Set it too low though and you'll start to lose support, so make it high enough that even the highest echelons of the upper-middle class know it won't ever effect them. The point is to target the owner-caste.
Oh, but a one-time wealth tax of anything over one's first $billion followed by a net gains cap in the 8 or 9 digits is absolutely reasonable.
A lot of those are just millionaires or ten millionaires... or hundred thousandaires... I think the way to do this is to build/implement a new model of business and housing ownership, where it is democratically co-owned, co-run, co-managed... instead of everything being owned by capitalist proprietors/workplace dicatators/real estate investors
Ownership itself has to be democratized not just try to funnel money back down
No, if someone's net worth is in the 6 or even 7 digits, then they're not an oligarch. They're upper-middle class and probably work to earn a living, they just make a really comfortable salary.

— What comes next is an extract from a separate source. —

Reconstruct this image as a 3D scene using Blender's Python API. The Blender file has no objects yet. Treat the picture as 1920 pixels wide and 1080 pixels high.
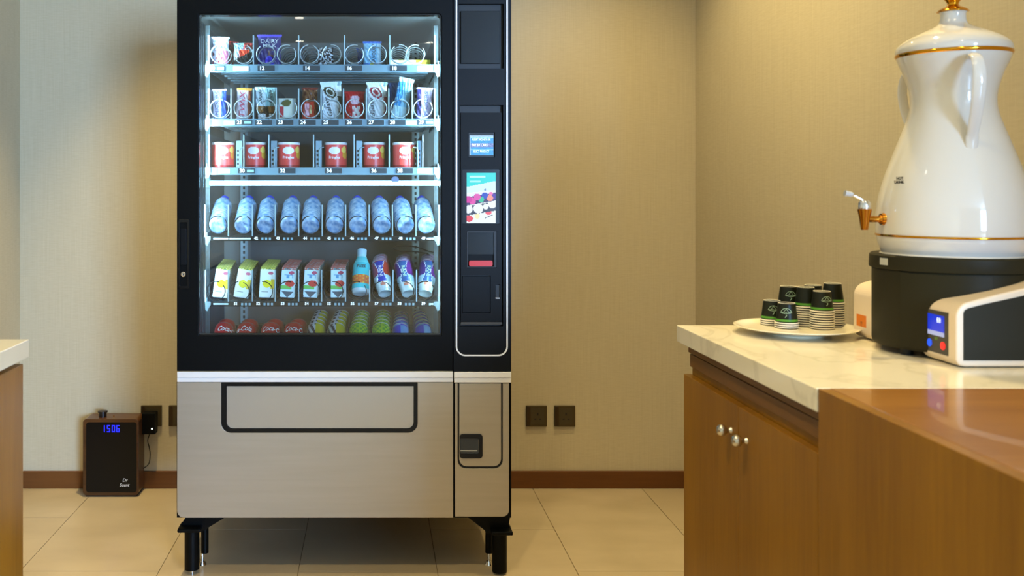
import bpy, bmesh, math, random
from mathutils import Vector, Matrix
random.seed(7)
S = bpy.context.scene
COL = S.collection
PI = math.pi
# ---------------------------------------------------------------- camera (lens-shifted, level)
F, PX, PY, H = 1860.0, 700.0, 352.0, 1.24
cd = bpy.data.cameras.new('camera'); cam = bpy.data.objects.new('camera', cd); COL.objects.link(cam)
cam.location = (0, 0, H); cam.rotation_euler = (PI/2, 0, 0)
cd.sensor_width = 36; cd.lens = 36*F/1920
cd.shift_x = (960-PX)/1920; cd.shift_y = (PY-540)/1920
cd.clip_start = .05
cd.dof.use_dof = True; cd.dof.focus_distance = 3.2; cd.dof.aperture_fstop = 4.8
S.camera = cam
# ---------------------------------------------------------------- world, exposure, lights
S.view_settings.view_transform = 'Standard'; S.view_settings.look = 'None'
S.view_settings.gamma = 1; S.view_settings.use_curve_mapping = False
S.view_settings.exposure = 0.0
W = bpy.data.worlds.new('world'); S.world = W; W.use_nodes = True
W.node_tree.nodes['Background'].inputs[0].default_value = (.75, .87, 1, 1)
W.node_tree.nodes['Background'].inputs[1].default_value = 1.0
WARM = (1, .77, .36)
COOL = (.38, .61, 1)
LED = (.55, .87, 1)
def light(name, kind, loc, target, energy, color, size=.1, size_y=None, spot=None, blend=.5, parent=None):
    l = bpy.data.lights.new(name, kind); l.energy = energy; l.color = color
    if kind == 'AREA':
        l.size = size
        if size_y: l.shape = 'RECTANGLE'; l.size_y = size_y
    else: l.shadow_soft_size = size
    if spot: l.spot_size = math.radians(spot); l.spot_blend = blend
    o = bpy.data.objects.new(name, l); COL.objects.link(o)
    d = Vector(target)-Vector(loc)
    o.rotation_euler = d.to_track_quat('-Z', 'Y').to_euler()
    o.location = loc
    if parent:
        o.parent = parent; o.location = Vector(loc)-worigin(parent)
    return o
def worigin(o):
    v = Vector((0, 0, 0))
    while o: v += o.location; o = o.parent
    return v
# daylight coming in through the window behind the camera, on the right
light('daylight', 'AREA', (3.3, -5.35, 1.55), (-.3, 4, 1.1), 860, COOL, 1.9, 2.1)
# ---------------------------------------------------------------- materials
def lin(c):
    if isinstance(c, str):
        c = c.lstrip('#'); c = [int(c[i:i+2], 16)/255 for i in (0, 2, 4)]
        return tuple(x/12.92 if x <= .04045 else ((x+.055)/1.055)**2.4 for x in c)
    return tuple(c[:3])
MATS = {}
def mat(name, color='#808080', rough=.5, metal=0, emit=None, es=1, spec=.5, noise=None, nscale=20, bump=0, stretch=(1, 1, 1), coat=0, trans=0, alpha=1):
    """principled material; noise = second colour mixed in by a noise; bump from the same noise"""
    if name in MATS: return MATS[name]
    m = bpy.data.materials.new(name); m.use_nodes = True; nt = m.node_tree
    b = nt.nodes['Principled BSDF']
    b.inputs['Base Color'].default_value = (*lin(color), 1)
    b.inputs['Roughness'].default_value = rough; b.inputs['Metallic'].default_value = metal
    b.inputs['Specular IOR Level'].default_value = spec; b.inputs['Coat Weight'].default_value = coat
    b.inputs['Transmission Weight'].default_value = trans; b.inputs['Alpha'].default_value = alpha
    if emit: b.inputs['Emission Color'].default_value = (*lin(emit), 1); b.inputs['Emission Strength'].default_value = es
    if noise or bump:
        tc = nt.nodes.new('ShaderNodeTexCoord'); mp = nt.nodes.new('ShaderNodeMapping'); no = nt.nodes.new('ShaderNodeTexNoise')
        mp.inputs['Scale'].default_value = stretch; no.inputs['Scale'].default_value = nscale; no.inputs['Detail'].default_value = 6
        nt.links.new(tc.outputs['Object'], mp.inputs[0]); nt.links.new(mp.outputs[0], no.inputs[0])
        if noise:
            cr = nt.nodes.new('ShaderNodeValToRGB')
            cr.color_ramp.elements[0].position = .3; cr.color_ramp.elements[1].position = .7
            cr.color_ramp.elements[0].color = (*lin(color), 1); cr.color_ramp.elements[1].color = (*lin(noise), 1)
            nt.links.new(no.outputs['Fac'], cr.inputs[0]); nt.links.new(cr.outputs[0], b.inputs['Base Color'])
        if bump:
            bp = nt.nodes.new('ShaderNodeBump'); bp.inputs['Strength'].default_value = bump; bp.inputs['Distance'].default_value = .002
            nt.links.new(no.outputs['Fac'], bp.inputs['Height']); nt.links.new(bp.outputs[0], b.inputs['Normal'])
    MATS[name] = m
    return m
def print_mat(name, rough=.35, trans=0, spec=.5, metal=0):
    """reads the printed colours of a wrapper or a can from the mesh"""
    if name in MATS: return MATS[name]
    m = mat(name, '#ffffff', rough, metal, spec=spec, trans=trans)
    a = m.node_tree.nodes.new('ShaderNodeAttribute'); a.attribute_name = 'Print'
    m.node_tree.links.new(a.outputs['Color'], m.node_tree.nodes['Principled BSDF'].inputs['Base Color'])
    return m
def wallpaper():
    m = mat('woven_wallpaper', '#c2b596', .85, spec=.2); nt = m.node_tree; b = nt.nodes['Principled BSDF']
    tc = nt.nodes.new('ShaderNodeTexCoord')
    def nz(sc, scale, det=4):
        mp = nt.nodes.new('ShaderNodeMapping'); n = nt.nodes.new('ShaderNodeTexNoise'); mp.inputs['Scale'].default_value = sc
        n.inputs['Scale'].default_value = scale; n.inputs['Detail'].default_value = det
        nt.links.new(tc.outputs['Object'], mp.inputs[0]); nt.links.new(mp.outputs[0], n.inputs[0]); return n
    v = nz((1, 1, .02), 230); h = nz((.12, .12, 1), 240)
    mx = nt.nodes.new('ShaderNodeMath'); mx.operation = 'ADD'
    nt.links.new(v.outputs['Fac'], mx.inputs[0]); nt.links.new(h.outputs['Fac'], mx.inputs[1])
    cr = nt.nodes.new('ShaderNodeValToRGB'); cr.color_ramp.elements[0].position = .35; cr.color_ramp.elements[1].position = .65
    hf = nt.nodes.new('ShaderNodeMath'); hf.operation = 'MULTIPLY'; hf.inputs[1].default_value = .5
    nt.links.new(mx.outputs[0], hf.inputs[0]); nt.links.new(hf.outputs[0], cr.inputs[0])
    cr.color_ramp.elements[0].color = (*lin('#c3b799'), 1); cr.color_ramp.elements[1].color = (*lin('#cdc2a5'), 1)
    nt.links.new(cr.outputs[0], b.inputs['Base Color'])
    bp = nt.nodes.new('ShaderNodeBump'); bp.inputs['Strength'].default_value = .12; bp.inputs['Distance'].default_value = .001
    nt.links.new(hf.outputs[0], bp.inputs['Height']); nt.links.new(bp.outputs[0], b.inputs['Normal'])
    return m
def wood(name, c1, c2, rough=.4, axis='z', scale=9, coat=0):
    m = mat(name, c1, rough, coat=coat, spec=.3); nt = m.node_tree; b = nt.nodes['Principled BSDF']
    tc = nt.nodes.new('ShaderNodeTexCoord'); mp = nt.nodes.new('ShaderNodeMapping')
    mp.inputs['Scale'].default_value = {'z': (1, 1, .07), 'x': (.07, 1, 1), 'y': (1, .07, 1)}[axis]
    n = nt.nodes.new('ShaderNodeTexNoise'); n.inputs['Scale'].default_value = scale; n.inputs['Detail'].default_value = 8; n.inputs['Distortion'].default_value = .6
    n2 = nt.nodes.new('ShaderNodeTexNoise'); n2.inputs['Scale'].default_value = scale*14; n2.inputs['Detail'].default_value = 3
    nt.links.new(tc.outputs['Object'], mp.inputs[0]); nt.links.new(mp.outputs[0], n.inputs[0]); nt.links.new(mp.outputs[0], n2.inputs[0])
    ad = nt.nodes.new('ShaderNodeMix'); ad.inputs[0].default_value = .35
    nt.links.new(n.outputs['Fac'], ad.inputs[2]); nt.links.new(n2.outputs['Fac'], ad.inputs[3])
    cr = nt.nodes.new('ShaderNodeValToRGB'); cr.color_ramp.elements[0].position = .33; cr.color_ramp.elements[1].position = .66
    cr.color_ramp.elements[0].color = (*lin(c1), 1); cr.color_ramp.elements[1].color = (*lin(c2), 1)
    nt.links.new(ad.outputs[0], cr.inputs[0]); nt.links.new(cr.outputs[0], b.inputs['Base Color'])
    bp = nt.nodes.new('ShaderNodeBump'); bp.inputs['Strength'].default_value = .12; bp.inputs['Distance'].default_value = .001
    nt.links.new(n2.outputs['Fac'], bp.inputs['Height']); nt.links.new(bp.outputs[0], b.inputs['Normal'])
    return m
def stone(name, c, vein, rough=.15, vs=2.2, amount=.35):
    m = mat(name, c, rough); nt = m.node_tree; b = nt.nodes['Principled BSDF']
    tc = nt.nodes.new('ShaderNodeTexCoord')
    n = nt.nodes.new('ShaderNodeTexNoise'); n.inputs['Scale'].default_value = vs; n.inputs['Detail'].default_value = 9; n.inputs['Distortion'].default_value = 1.6
    nt.links.new(tc.outputs['Object'], n.inputs[0])
    cr = nt.nodes.new('ShaderNodeValToRGB'); e = cr.color_ramp.elements
    e[0].position = .47; e[0].color = (*lin(c), 1); e[1].position = .53; e[1].color = (*lin(c), 1)
    k = e.new(.5); k.color = tuple(lin(c)[i]*(1-amount)+lin(vein)[i]*amount for i in range(3))+(1,)
    nt.links.new(n.outputs['Fac'], cr.inputs[0])
    n2 = nt.nodes.new('ShaderNodeTexNoise'); n2.inputs['Scale'].default_value = 3.5; n2.inputs['Detail'].default_value = 5
    nt.links.new(tc.outputs['Object'], n2.inputs[0])
    mx = nt.nodes.new('ShaderNodeMix'); mx.data_type = 'RGBA'; mx.blend_type = 'MULTIPLY'; mx.inputs[0].default_value = .35
    c2 = nt.nodes.new('ShaderNodeValToRGB'); c2.color_ramp.elements[0].position = .3; c2.color_ramp.elements[1].position = .7
    c2.color_ramp.elements[0].color = (.8, .79, .76, 1); c2.color_ramp.elements[1].color = (1, 1, 1, 1)
    nt.links.new(n2.outputs['Fac'], c2.inputs[0]); nt.links.new(cr.outputs[0], mx.inputs[6]); nt.links.new(c2.outputs[0], mx.inputs[7])
    nt.links.new(mx.outputs[2], b.inputs['Base Color'])
    return m
def thin_glass(name, tint=(.93, .98, 1), refl=1.0):
    m = bpy.data.materials.new(name); m.use_nodes = True; nt = m.node_tree; nt.nodes.clear()
    o = nt.nodes.new('ShaderNodeOutputMaterial'); t = nt.nodes.new('ShaderNodeBsdfTransparent'); g = nt.nodes.new('ShaderNodeBsdfGlossy')
    fr = nt.nodes.new('ShaderNodeFresnel'); fr.inputs[0].default_value = 1.5; mx = nt.nodes.new('ShaderNodeMixShader')
    t.inputs[0].default_value = (*tint, 1); g.inputs['Roughness'].default_value = .005; g.inputs[0].default_value = (refl, refl, refl, 1)
    nt.links.new(fr.outputs[0], mx.inputs[0]); nt.links.new(t.outputs[0], mx.inputs[1]); nt.links.new(g.outputs[0], mx.inputs[2])
    nt.links.new(mx.outputs[0], o.inputs[0]); MATS[name] = m
    return m
M = dict(
    wall=wallpaper(), rearwall=mat('plain_paint', '#b9ad93', .9), ceil=mat('ceiling_paint', '#d9d2c4', .9),
    base=wood('baseboard_wood', '#5c3715', '#70461e', .45, 'x', 7),
    oak=wood('oak_veneer', '#794f0b', '#956611', .35, 'z', 7), oaktop=wood('oak_top_veneer', '#8a5a22', '#a26f2e', .28, 'x', 7, .3),
    oakrail=wood('oak_rail', '#5f3e16', '#76501f', .35, 'y', 7), stonetop=stone('quartz_top', '#efe6cd', '#b8ad92', amount=.28),
    grout=mat('grout', '#82704f', .9), black=mat('black_satin', '#040505', .45, spec=.12), blackg=mat('black_gloss', '#07090b', .25, spec=.3),
    column=mat('column_black', '#0a0d11', .42, spec=.15), colin=mat('column_inset_black', '#080a0c', .45, spec=.15), dark=mat('deep_black', '#040404', .5),
    window=mat('dark_window', '#141b20', .2, spec=.3), chrome=mat('chrome', '#e8e8e8', .12, 1), silver=mat('silver_satin', '#aca391', .38, .55, noise='#b1a897', nscale=60, stretch=(.06, 1, 1), bump=.05),
    strip=mat('silver_strip', '#ececea', .32, .2), liner=mat('machine_liner', '#64696b', .5, .3), rail=mat('tray_metal', '#6f8b9b', .32, .35),
    railw=mat('white_bracket', '#70848c', .4), clear=mat('clear_divider', '#6d7f88', .2, alpha=.25), wire=mat('coil_wire', '#aab4b8', .3, .6),
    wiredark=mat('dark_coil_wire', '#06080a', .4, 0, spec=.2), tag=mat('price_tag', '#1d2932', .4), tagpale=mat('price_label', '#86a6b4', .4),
    white=mat('white_print', '#f2f2f2', .5), led=mat('led_tube', '#ffffff', .4, emit='#d8f4ff', es=5), gold=mat('gold', '#e0a02a', .14, 1),
    copper=mat('polished_brass', '#cf8a2c', .16, 1), porcelain=mat('porcelain', '#dedbd3', .07, spec=.7, coat=.5), urnb=mat('charcoal_plastic', '#2a2718', .5, spec=.15),
    shell=mat('cream_plastic', '#f0dcc0', .32), plate=mat('cream_china', '#f0e6c8', .16, coat=.3), blue=mat('blue_print', '#3a4a92', .4),
    red=mat('red_print', '#c01822', .4), pale=mat('pale_grey_print', '#b9b9b0', .5), orange=mat('orange_sticker', '#e07a1c', .5),
    print=print_mat('printed_film'), printcan=print_mat('printed_can', .28, metal=.25), printplastic=print_mat('printed_plastic', .38, spec=.25),
    socket=mat('bronze_socket', '#4e4227', .4, .5), socketin=mat('bronze_socket_insert', '#4a4028', .5, .3), lime=mat('lime_print', '#9adf4f', .5), mint=mat('mint_print', '#c6e8c4', .5),
    walnut=wood('walnut', '#3a2310', '#5c3a1c', .35, 'x', 12, .2), glass=thin_glass('door_glass'),
    water=mat('clear_blue_plastic', '#d4e8fa', .14, trans=.25, noise='#5a92cc', nscale=60, bump=1), cap=mat('blue_cap', '#1b3fd0', .35),  # cloudy highlights of the bottles are mixed into the colour by noise
    ink=mat('dark_ink', '#20242a', .5),
)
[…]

The owner-caste have at least a 9 digit net worth (hundred millions), but those are small fries as far as oligarchs go. More realistically, 10, 11, and 12 digit net worths describe financial oligarchs.
True, someone might own a small business and have a few hundred thousand, maybe a couple million to their name. But that's not an oligarch and not what I mean by "owner-caste." And they probably still actively work, at least to manage their business and maybe in operations too. They're still upper-middle class.
But they're not a private equity magnate, they're not sitting on the board of investors at any major company, they don't have their own foundations to launder money through to reduce tax liability.
I agree that we need to change the ownership model. But there's a difference between private ownership and personal ownership, and the goal isn't to abolish personal ownership. That's counterproductive and makes us more dependent on systems.
Worker co-ops are a great idea to replace for-profit public corporations and private equity. But stealing Joe Shmoe's mom&pop shop isn't seizing the means of production. Small businesses aren't the enemy, and acting like they are only gives credence to the "red scare" caricature of socialism that too many people already seem to believe.